Letter Writing and Digital History

Mom wrote a letter to Grandmother when I was nine months old, thanking her for baby clothes. [Gotta love the AIR MAIL: despite the trials and tribulations of the United States Postal Service, it’s expected that regular letters and bills arrive within a few days, whereas then mail was still transported via rail.]

Hey – and about you being afraid to send clothes for Scoot – I love it! If it weren’t for the clothes you chose for him in September he’d be naked ’cause just a few weeks after that he outgrew everything he owned. They looked so big when you bought them – or HE looked so little. Anyway, they’re wonderful. PLEASE don’t be afraid that I won’t like them – I just hope you have as much fun picking things out for him as I do. It’s more fun shopping for him that anyone – even Mike enjoys it!!

Though the letter’s content is somewhat interesting, more interesting that it exists at all: modern-day luddites aside, letter writing has been replaced by texts and emails, constructed quickly – often with questionable spelling, grammar, punctuation – and sent just as quickly before moving on to your next task. I can’t say when I last received or sent a letters, I also just dash off something digital.
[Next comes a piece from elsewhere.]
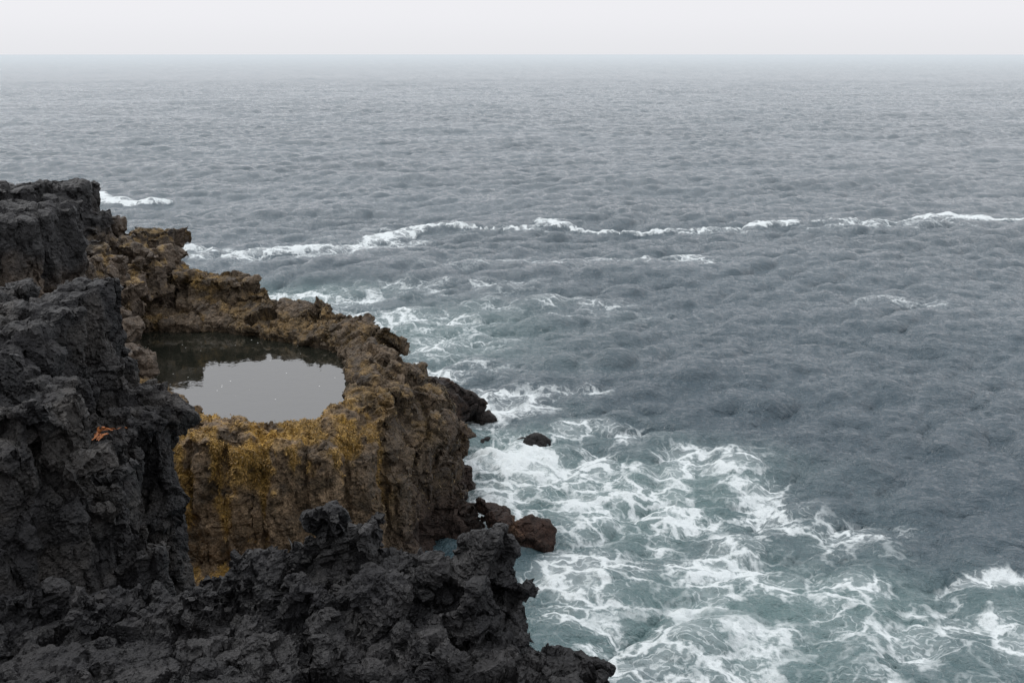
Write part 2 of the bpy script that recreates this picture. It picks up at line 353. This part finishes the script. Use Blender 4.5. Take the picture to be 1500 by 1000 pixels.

And this is not just a local phenomena: Denmark’s postal service stopped letter delivery at the end of 2025. Wedding announcements, event invitations, congratulations, letters-to-the-editors, and more are all digital now.

The United States Copyright Office enforces the mandatory deposit provision of copyright law: every publisher of books, magazines, pamphlets, instruction manuals, maps, artwork, etc. must provide a copy to the copyright office. The digital equivalent is difficult to define, much less enforce. How does the Washington Post ensure that it story published online – which may or may not make it to its physical version – is accounted for, versioned, and submitted to the Copyright Office. Does the mandatory deposit clause apply to newspapers that are read online in the United States? And most certainty the millions of personal blogs written by US citizens are not being submitted (I know mine isn’t).

Is it reasonable or even possible for the Copyright Office to receive, catalog, evaluate, and manage the hundreds of millions of digital submissions created each year to fulfill mandatory deposit? I consider myself well organized and yet still stumble on the unexpected stored locally. Though I know this issue is being discussed and though I am not an expert in this field, it is impossible to manage the exabytes of data required to maintain a universal wayback machine. The necessary storage technologies don’t yet exist (or are new and too unknown). Understanding and interpreting our current era by historians may present the same problems as understanding/interpreting pre-historic or pre-written eras: lack of source material, in our case caused by faulty hard drives and inadvertent deletions.

The irony was Mom was just about to receive letters: each Christmas, Mom sent my grandchildren an Amazon gift card, and my daughters planned for each child to write a thank you letter. And then Mom died early January 2025 and it didn’t matter. Big bummer.